##### Given information #####
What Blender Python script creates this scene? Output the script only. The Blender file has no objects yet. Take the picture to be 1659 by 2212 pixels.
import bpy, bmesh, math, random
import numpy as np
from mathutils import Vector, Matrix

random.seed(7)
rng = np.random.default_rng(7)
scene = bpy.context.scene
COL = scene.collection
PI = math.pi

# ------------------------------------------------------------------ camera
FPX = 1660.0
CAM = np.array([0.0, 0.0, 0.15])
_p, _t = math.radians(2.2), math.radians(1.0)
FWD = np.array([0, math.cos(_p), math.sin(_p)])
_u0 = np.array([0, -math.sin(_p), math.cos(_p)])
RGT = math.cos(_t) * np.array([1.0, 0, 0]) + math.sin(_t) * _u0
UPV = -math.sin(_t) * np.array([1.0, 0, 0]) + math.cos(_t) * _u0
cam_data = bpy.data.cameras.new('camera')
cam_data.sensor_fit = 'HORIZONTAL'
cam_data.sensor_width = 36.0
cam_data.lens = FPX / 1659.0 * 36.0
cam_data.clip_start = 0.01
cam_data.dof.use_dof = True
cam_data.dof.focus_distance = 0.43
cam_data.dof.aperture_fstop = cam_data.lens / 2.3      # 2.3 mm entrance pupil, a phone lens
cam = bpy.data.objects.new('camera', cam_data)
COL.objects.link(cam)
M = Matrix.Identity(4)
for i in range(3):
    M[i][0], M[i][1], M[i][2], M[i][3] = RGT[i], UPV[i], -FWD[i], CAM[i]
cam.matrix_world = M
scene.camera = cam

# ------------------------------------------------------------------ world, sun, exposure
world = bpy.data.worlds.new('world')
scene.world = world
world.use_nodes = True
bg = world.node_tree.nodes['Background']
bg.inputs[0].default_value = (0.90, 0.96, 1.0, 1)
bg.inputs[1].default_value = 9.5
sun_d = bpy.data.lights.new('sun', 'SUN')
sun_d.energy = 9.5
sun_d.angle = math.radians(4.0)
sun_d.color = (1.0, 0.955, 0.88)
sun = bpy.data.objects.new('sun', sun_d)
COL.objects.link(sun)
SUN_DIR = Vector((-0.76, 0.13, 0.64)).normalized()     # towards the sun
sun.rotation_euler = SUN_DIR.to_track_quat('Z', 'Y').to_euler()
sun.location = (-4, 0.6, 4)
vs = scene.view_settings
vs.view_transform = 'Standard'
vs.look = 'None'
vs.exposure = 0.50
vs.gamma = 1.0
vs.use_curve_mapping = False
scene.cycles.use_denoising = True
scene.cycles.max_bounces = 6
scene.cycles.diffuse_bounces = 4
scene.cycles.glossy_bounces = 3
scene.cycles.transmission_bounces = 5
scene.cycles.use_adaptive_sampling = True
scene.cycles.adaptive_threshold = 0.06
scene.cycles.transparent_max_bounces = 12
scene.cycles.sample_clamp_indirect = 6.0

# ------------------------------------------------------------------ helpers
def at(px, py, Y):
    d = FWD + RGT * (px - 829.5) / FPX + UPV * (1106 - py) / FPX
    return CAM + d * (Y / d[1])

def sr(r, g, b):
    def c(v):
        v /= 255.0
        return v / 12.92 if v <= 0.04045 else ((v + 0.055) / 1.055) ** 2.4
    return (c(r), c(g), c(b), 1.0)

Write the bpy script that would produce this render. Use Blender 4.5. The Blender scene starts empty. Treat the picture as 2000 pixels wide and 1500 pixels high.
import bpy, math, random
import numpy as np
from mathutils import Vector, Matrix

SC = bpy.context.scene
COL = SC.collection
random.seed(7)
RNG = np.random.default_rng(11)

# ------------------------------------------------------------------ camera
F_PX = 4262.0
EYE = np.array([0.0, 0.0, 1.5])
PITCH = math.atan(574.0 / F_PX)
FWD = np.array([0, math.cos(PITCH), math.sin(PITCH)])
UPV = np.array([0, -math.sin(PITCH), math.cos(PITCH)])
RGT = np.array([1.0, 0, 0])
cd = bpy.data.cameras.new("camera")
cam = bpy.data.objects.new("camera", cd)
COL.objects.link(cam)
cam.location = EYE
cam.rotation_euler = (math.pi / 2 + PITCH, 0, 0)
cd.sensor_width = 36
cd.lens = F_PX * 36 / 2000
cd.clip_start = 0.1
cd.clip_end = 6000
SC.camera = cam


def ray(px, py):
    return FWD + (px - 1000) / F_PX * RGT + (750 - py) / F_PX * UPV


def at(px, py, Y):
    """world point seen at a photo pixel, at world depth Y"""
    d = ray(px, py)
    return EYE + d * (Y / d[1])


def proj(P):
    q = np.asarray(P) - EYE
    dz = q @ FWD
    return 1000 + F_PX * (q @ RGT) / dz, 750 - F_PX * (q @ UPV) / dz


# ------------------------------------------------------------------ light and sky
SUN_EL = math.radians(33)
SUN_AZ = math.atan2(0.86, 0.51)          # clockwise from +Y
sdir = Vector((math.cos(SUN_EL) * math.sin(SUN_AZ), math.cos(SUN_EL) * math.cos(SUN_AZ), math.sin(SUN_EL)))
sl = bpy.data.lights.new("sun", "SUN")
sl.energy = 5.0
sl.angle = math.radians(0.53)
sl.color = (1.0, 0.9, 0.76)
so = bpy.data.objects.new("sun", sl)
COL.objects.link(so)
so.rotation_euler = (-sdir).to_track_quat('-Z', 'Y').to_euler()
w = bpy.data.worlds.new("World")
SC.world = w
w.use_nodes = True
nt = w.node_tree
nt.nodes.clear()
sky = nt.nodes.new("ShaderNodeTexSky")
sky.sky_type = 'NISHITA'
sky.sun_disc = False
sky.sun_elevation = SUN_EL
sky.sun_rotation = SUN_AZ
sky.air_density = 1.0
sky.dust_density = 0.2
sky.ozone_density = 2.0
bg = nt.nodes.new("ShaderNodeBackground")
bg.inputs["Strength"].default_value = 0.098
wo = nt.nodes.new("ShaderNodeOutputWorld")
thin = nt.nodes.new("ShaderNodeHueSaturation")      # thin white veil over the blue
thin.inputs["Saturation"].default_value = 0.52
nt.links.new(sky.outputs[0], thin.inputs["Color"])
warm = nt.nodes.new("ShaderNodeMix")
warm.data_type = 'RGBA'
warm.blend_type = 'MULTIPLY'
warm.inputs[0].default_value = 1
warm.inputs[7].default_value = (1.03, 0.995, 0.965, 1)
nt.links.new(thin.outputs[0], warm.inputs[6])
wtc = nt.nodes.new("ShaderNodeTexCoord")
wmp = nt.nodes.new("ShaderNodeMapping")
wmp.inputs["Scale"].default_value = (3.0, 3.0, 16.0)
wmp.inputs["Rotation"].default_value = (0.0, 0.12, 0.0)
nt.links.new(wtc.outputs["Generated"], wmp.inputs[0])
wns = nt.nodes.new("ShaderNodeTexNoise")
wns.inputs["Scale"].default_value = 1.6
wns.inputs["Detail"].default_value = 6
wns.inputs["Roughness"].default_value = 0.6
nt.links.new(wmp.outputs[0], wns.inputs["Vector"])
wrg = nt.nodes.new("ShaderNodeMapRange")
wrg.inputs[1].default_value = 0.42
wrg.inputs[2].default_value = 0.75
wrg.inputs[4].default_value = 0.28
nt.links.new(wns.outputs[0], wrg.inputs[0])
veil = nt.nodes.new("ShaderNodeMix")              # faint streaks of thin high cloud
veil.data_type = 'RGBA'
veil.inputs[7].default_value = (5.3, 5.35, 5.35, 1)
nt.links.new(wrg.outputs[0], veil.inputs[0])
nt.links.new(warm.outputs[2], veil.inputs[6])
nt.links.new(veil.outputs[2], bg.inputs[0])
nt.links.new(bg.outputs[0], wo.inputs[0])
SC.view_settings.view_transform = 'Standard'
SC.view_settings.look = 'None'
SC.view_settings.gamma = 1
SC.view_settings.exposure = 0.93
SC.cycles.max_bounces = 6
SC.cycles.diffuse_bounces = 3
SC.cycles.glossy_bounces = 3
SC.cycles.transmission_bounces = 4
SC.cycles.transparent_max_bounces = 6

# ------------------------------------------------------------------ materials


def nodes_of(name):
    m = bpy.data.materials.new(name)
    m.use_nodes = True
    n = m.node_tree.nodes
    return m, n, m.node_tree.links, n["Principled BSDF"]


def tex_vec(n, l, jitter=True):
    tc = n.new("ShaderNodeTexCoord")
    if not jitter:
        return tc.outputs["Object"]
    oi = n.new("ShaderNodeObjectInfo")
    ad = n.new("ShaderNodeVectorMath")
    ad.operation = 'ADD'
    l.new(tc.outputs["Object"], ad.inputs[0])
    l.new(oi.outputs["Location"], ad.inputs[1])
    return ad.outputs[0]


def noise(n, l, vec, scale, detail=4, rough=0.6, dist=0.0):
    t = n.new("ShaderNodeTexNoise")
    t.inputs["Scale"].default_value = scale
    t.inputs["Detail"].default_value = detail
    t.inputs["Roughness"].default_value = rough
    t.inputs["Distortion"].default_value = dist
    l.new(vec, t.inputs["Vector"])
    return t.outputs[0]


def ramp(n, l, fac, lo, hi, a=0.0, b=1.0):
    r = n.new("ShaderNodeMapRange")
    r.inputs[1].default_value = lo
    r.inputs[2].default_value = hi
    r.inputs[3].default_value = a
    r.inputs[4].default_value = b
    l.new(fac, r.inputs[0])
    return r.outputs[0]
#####
Beginning at the first line of the records, give again each line exactly as written, ending with the line that contains "scene.camera = cam".

What Blender Python script creates this scene? Output the script only. The Blender file has no objects yet. Take the picture to be 1659 by 2212 pixels.
import bpy, bmesh, math, random
import numpy as np
from mathutils import Vector, Matrix

random.seed(7)
rng = np.random.default_rng(7)
scene = bpy.context.scene
COL = scene.collection
PI = math.pi

# ------------------------------------------------------------------ camera
FPX = 1660.0
CAM = np.array([0.0, 0.0, 0.15])
_p, _t = math.radians(2.2), math.radians(1.0)
FWD = np.array([0, math.cos(_p), math.sin(_p)])
_u0 = np.array([0, -math.sin(_p), math.cos(_p)])
RGT = math.cos(_t) * np.array([1.0, 0, 0]) + math.sin(_t) * _u0
UPV = -math.sin(_t) * np.array([1.0, 0, 0]) + math.cos(_t) * _u0
cam_data = bpy.data.cameras.new('camera')
cam_data.sensor_fit = 'HORIZONTAL'
cam_data.sensor_width = 36.0
cam_data.lens = FPX / 1659.0 * 36.0
cam_data.clip_start = 0.01
cam_data.dof.use_dof = True
cam_data.dof.focus_distance = 0.43
cam_data.dof.aperture_fstop = cam_data.lens / 2.3      # 2.3 mm entrance pupil, a phone lens
cam = bpy.data.objects.new('camera', cam_data)
COL.objects.link(cam)
M = Matrix.Identity(4)
for i in range(3):
    M[i][0], M[i][1], M[i][2], M[i][3] = RGT[i], UPV[i], -FWD[i], CAM[i]
cam.matrix_world = M
scene.camera = cam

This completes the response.